Tę semantykę wspiera też zrozumienie detali w partii orkiestry, których Beethoven nie wprowadzał przecież w sposób przypadkowy: od imponujących puzonów w częściach triumfalnych, po cudowny, zmysłowy flet towarzyszący wcieleniu, które tu (jak u Mozarta w Mszy c-moll) najwyraźniej jest aktem najwyższej miłości, nie upadkiem Boga – albo też znowu flet towarzyszący początkowo solowym skrzypcom w Benedictus.

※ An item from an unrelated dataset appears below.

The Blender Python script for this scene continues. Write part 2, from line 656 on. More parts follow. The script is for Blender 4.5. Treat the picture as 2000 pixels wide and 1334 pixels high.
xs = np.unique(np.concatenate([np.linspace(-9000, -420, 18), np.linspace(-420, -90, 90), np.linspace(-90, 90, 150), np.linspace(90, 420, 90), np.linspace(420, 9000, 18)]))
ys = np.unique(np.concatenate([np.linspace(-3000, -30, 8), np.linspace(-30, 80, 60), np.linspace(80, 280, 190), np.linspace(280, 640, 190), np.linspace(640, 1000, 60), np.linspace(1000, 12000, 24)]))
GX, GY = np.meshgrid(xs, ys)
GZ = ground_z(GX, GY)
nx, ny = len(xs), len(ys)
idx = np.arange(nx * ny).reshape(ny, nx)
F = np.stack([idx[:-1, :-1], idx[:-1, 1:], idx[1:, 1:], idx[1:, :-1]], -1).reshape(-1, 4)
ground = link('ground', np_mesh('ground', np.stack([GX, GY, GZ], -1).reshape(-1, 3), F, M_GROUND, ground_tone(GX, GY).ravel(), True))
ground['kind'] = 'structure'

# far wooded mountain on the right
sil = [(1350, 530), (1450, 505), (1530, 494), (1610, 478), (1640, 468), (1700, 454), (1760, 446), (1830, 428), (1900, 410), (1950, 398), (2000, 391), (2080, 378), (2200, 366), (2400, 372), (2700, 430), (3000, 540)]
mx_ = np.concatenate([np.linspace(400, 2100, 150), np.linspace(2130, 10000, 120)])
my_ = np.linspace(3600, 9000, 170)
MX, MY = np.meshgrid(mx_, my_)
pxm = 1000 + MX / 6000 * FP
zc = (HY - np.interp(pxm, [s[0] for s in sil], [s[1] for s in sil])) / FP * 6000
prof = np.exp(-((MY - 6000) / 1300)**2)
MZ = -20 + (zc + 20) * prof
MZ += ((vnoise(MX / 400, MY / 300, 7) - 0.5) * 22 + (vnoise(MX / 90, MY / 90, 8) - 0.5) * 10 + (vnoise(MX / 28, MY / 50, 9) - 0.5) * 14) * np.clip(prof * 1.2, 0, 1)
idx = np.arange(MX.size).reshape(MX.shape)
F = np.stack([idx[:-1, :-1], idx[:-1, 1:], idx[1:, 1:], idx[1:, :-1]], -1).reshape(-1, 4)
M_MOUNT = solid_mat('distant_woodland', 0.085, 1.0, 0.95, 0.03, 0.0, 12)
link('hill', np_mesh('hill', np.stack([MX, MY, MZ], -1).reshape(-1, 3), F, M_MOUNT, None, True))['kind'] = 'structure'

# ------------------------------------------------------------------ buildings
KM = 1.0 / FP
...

Cała retoryka Gardinera nie na wiele by się jednak zdała, gdyby nie jego wyjątkowa umiejętność uchwycenia i ukazania formy dzieła. Mistrzowie mają świadomość, że potrzebuje ono – mimo podniosłego charakteru – szybkich temp (nawet zazwyczaj powolny Klemperer mieści Missę Solemnis poniżej 80 minut); Gardiner na tym polu ścigał się dotąd już tylko z najszybszym nagraniem Toscaniniego. Tym razem troszkę zwolnił, uwypuklając elementy liryczne i nadając im szczególny charakter (solo skrzypcowe w Benedictus zdawało mi się obrazować – po raz pierwszy miałem podobne wrażenie – owego „błogosławionego, który idzie w imię Pańskie”), ale także budując kontrasty dramaturgiczne: części szybkie były wciąż bardzo szybkie (jak „Gloria in excelsis”, w której nawet pewne detale ulegały lekkiemu zatarciu), ale wolne bywały wyraźnie zwolnione (np. wyskandowana fuga „et vitam venturi”). Przejrzysta faktura (idealny balans nawet najmocniejszych brzmień), puls i rygoryzm rytmiczny pomagały jednak wciąż zachować formę – niezmiennie imponującą zwartością, wciągającą logiką.
To właśnie te dwie wartości w interpretacji Mszy uroczystej pozostają najwyższym wyzwaniem – ale i one przynoszą najwyższą nagrodę.